Poppy tracks such as the first single "Lost Again" ooze a sugary type of naiveté, which in its own way is a bit charming and almost lovable. Songs are about boys, boys, Elvis, boys, whiskey, relationships and boys. Insanely repetitive in lyrical content, although a smile is guaranteed to appear when you see how tepid and wispy the whole affair is.

On the other hand, the harmonies created by both front women, Elyse Rogers and Karina Deniké, are actually pretty good and show ingenuity and flare in the realm of pop music.

There are a number of problems, though, including the way in which all the stuff is so similar and that there is no real deviation from the central ska core. There is no real effort to hone in on the band's skills as musicians and after a while, despite the good points, most of it sounds like watered-down elevator music.
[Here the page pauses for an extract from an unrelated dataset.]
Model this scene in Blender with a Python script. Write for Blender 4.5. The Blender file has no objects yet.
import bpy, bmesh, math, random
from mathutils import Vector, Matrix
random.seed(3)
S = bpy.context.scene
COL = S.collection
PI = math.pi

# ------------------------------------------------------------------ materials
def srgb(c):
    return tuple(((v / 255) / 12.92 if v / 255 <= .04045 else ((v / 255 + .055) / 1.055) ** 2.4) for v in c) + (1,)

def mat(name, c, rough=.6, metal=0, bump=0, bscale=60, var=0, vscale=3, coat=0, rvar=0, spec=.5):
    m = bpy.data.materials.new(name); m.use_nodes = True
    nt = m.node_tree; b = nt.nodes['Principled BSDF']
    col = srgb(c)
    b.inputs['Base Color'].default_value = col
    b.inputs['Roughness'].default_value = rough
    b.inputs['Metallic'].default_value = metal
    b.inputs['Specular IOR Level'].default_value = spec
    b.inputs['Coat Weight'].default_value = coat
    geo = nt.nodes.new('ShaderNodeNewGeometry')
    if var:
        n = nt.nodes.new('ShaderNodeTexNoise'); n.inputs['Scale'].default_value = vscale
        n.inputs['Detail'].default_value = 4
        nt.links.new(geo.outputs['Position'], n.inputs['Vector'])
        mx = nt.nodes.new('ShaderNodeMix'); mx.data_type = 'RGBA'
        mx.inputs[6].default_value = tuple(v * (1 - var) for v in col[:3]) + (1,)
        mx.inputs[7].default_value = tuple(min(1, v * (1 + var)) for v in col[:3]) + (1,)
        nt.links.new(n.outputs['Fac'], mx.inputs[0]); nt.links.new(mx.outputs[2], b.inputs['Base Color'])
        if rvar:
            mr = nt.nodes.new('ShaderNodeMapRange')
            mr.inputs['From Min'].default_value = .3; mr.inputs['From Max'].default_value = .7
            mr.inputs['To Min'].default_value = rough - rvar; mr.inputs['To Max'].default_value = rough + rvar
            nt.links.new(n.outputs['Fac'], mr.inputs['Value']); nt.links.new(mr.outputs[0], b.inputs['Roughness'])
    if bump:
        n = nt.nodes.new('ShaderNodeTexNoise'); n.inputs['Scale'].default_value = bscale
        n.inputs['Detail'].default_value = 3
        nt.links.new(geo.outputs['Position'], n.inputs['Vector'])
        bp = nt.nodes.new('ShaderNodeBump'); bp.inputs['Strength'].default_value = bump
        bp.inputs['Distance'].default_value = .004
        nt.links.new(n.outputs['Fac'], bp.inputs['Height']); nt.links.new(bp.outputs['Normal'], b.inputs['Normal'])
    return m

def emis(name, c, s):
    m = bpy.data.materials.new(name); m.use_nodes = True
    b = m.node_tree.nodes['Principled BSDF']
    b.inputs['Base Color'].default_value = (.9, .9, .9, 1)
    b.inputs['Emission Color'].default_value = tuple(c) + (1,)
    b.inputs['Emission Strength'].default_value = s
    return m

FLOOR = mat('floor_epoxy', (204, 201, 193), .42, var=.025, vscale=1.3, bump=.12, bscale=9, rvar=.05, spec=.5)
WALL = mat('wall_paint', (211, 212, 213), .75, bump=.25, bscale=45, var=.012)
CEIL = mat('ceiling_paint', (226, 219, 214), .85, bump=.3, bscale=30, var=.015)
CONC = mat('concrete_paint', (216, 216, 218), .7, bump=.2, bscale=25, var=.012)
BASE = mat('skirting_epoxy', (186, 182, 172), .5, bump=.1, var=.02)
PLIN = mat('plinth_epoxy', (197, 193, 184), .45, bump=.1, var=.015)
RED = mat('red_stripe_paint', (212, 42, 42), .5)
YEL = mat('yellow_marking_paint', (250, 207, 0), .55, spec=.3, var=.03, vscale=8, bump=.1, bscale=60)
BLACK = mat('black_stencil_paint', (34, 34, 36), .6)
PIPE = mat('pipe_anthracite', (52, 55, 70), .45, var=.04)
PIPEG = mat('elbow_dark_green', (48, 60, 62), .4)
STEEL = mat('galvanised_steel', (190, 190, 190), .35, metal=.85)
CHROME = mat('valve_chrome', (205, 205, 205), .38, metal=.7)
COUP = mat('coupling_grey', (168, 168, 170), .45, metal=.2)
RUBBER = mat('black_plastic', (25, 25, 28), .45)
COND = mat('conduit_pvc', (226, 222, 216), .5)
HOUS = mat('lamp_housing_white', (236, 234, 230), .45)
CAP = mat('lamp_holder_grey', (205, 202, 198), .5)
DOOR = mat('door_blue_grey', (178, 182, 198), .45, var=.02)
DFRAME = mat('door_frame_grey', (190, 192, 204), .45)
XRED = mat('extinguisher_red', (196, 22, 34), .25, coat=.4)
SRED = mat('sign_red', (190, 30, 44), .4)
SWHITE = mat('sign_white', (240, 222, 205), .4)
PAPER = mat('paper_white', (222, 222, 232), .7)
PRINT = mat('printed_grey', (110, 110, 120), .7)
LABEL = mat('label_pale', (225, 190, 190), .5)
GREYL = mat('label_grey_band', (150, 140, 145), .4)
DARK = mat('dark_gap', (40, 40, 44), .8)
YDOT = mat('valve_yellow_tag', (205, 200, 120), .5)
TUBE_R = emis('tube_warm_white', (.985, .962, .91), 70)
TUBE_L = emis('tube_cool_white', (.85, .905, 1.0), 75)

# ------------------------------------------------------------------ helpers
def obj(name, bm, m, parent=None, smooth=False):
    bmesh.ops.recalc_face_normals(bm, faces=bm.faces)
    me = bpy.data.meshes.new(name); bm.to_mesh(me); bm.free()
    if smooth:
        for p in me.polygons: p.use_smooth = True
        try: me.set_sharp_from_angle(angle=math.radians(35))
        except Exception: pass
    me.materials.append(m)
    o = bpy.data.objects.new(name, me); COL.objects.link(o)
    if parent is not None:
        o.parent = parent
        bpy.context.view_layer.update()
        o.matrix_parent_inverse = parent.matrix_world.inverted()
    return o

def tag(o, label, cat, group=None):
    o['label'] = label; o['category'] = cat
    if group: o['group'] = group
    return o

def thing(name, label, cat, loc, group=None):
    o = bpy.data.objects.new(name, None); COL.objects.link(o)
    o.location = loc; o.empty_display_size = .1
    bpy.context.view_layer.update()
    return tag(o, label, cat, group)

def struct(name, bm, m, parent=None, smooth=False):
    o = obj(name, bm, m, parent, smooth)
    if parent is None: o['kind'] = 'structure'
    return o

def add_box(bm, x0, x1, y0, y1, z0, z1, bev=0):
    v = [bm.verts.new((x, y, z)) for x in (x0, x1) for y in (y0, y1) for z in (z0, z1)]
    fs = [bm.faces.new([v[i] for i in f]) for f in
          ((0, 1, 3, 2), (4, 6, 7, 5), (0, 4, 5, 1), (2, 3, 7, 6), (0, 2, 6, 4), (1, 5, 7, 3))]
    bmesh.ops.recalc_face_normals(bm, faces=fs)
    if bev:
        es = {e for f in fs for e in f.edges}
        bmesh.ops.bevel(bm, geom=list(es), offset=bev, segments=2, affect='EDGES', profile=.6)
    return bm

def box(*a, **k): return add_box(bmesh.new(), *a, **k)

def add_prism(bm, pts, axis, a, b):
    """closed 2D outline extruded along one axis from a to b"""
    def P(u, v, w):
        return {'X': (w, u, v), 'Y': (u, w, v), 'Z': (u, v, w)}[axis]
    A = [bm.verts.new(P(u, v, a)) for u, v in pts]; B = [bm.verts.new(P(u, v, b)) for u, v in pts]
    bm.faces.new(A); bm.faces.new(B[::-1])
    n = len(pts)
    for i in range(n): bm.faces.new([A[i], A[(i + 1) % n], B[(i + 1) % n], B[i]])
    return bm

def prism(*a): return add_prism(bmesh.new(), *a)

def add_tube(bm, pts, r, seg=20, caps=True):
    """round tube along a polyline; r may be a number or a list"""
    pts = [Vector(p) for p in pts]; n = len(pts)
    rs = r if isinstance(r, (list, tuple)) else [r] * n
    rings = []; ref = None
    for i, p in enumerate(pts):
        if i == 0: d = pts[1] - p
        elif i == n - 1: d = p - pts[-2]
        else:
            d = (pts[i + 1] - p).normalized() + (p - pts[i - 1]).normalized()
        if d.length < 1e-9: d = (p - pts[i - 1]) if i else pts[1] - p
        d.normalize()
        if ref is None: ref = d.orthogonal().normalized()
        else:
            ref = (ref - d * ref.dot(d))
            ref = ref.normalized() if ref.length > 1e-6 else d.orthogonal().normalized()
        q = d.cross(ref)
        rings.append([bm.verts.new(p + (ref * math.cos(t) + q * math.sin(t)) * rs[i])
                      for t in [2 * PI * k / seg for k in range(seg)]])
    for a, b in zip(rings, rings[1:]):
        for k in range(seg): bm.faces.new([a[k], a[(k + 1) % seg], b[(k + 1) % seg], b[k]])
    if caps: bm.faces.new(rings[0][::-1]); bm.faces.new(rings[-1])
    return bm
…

A decent release but don't expect too much from them. If you could rent compact discs this would be ideal for a temporary take-home, as you're gonna tire quickly after listening to it more than once.

-James Casey

Retro Review - 1993

Lloyd Cole

Bad Vibes

(Rykodisc)

There are very few things in this life that I am passionate about; Lloyd Cole is one of them. Coming from a singer/songwriter tradition which is dead in the United States, Cole is one of those Brits who loves the whole American mystique. That means a deep infatuation with New York, country music and our icons of kitsch culture.

Bad Vibes, Cole's third solo album since breaking his Commotions up in 1989, takes our man out West into the glitz and grime of California. These songs mark a departure from the sentimental, often wispy Lloyd of comapct discs past; here he's louder, sexier, with more guitars. "Seen the Future" chronicles the fast-forward rush to the millennium (and all the culturally-correct lies we tell ourselves) with layers of disaffected vocals and studio-pat horns. Cole has admitted that "So You'd Like to Save the World" is about hyper-P.C. girls; the one in this song "might call it ultraviolet radiation / It's only sunlight."

Cole excels at the slight twist of phrase that turns the mundane into the sublime, and the West Coast setting gives him plenty to skewer. "Love You So What" is a unrequited-love lament that slips into amused self-irony (the wackiness of the duck quack in the background of the mix helps). "Wild Mushrooms" shows an Englishman's horror and delight at the sleazy side of sex.

Bad Vibes is, ultimately, the sound of this horror and delight at all of American culture. Cole loves all that he doesn't understand here and he turns his divided loyalties into smartly literate classics for our decade.